Brownlee Seeks Fast Track To Reform Electricity Market Governance
February 25th, 2009
Pattrick Smellie – Associate Editor
• Electricity governance targeted.
• Struggle to control prices.
• Environmental outcomes less vital.
Energy Minister Gerry Brownlee used his first major speech to the electricity industry, in Auckland this week, to outline his intention to use a newly published Business NZ report as the blueprint for a Ministerial working party on the way the sector is governed. If the report is any guide, this spells a rough time ahead for the Electricity Commission, which comes off very poorly in the report prepared for Business NZ by the economic consultancy, LECG.

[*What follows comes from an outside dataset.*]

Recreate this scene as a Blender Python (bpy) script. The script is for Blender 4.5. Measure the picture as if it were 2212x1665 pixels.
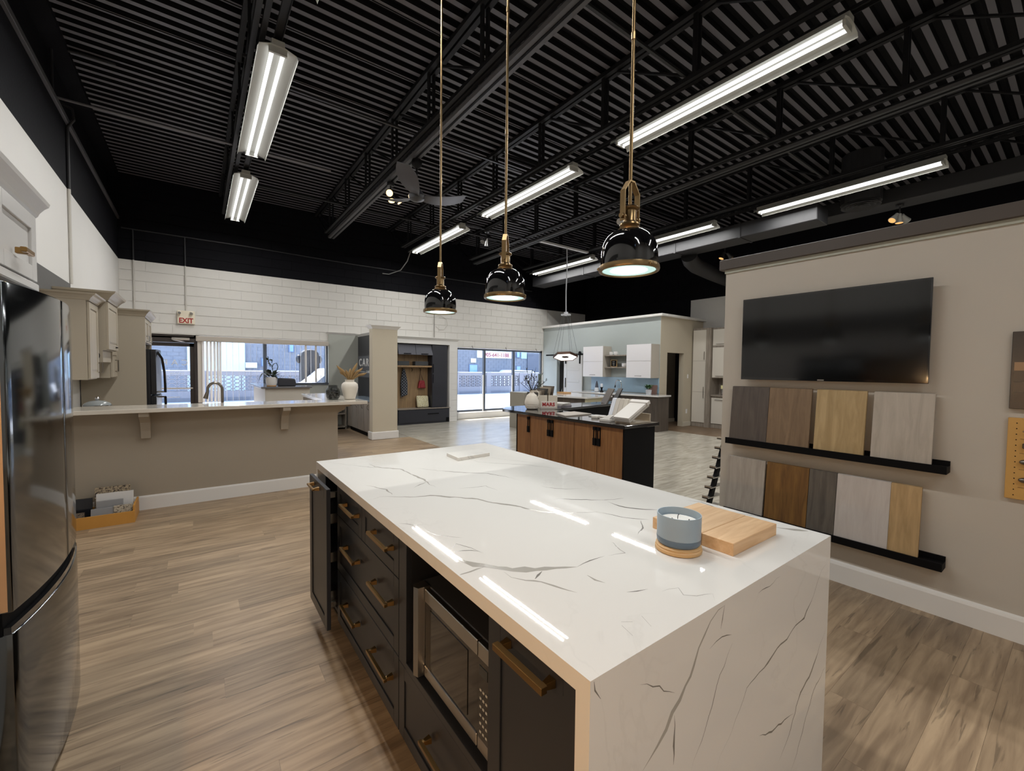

The report concludes the EC is part of the problem rather than the solution to perceived electricity industry shortcomings, and realignment of its functions among a range of pre-existing agencies and parties - the Treasury, Ministry for Economic Development, EECA, and the Minister of Energy him or herself, to name a few - would lead to better national and industry outcomes.
Rather than reinvent the wheel, Brownlee says he wants to form a Ministerial working party on electricity industry governance which will use the Business NZ report as a starting point. This swift success will be both a surprise and delight to Business NZ’s Phil O’Reilly. Brownlee’s enthusiasm is as much gratitude for something to sink his political teeth into in the notoriously difficult area of electricity market design as it is for a solid piece of analysis. While he has jawboned Meridian into lower price increases than it was planning, and talked tough before and after the election about electricity pricing, he has been confronting the Canute-like conundrum faced by most Energy Ministers in the last 20 years.
There is an inescapable commercial and economic logic, let alone environmental benefit, in energy prices rising. Energy sources are scarcer and new forms of generation more expensive than in the past, and there’s only so much a Govt can do about that.
Brownlee’s speech to the annual National Power Conference also dwelt briefly on this political problem, making clear the Key Govt will be less purist in pursuit of the best environmental outcomes, rebalancing national energy strategy to give more weight to lower cost, more secure generation forms - good news for generators pursuing geothermal and thermal (gas or coal) options, if not necessarily helpful for carbon emissions targets.
Brownlee also outlined his desire to unlock NZ’s mineral and petro-chemical potential more quickly, and signalled a new burst of policy work in this area also.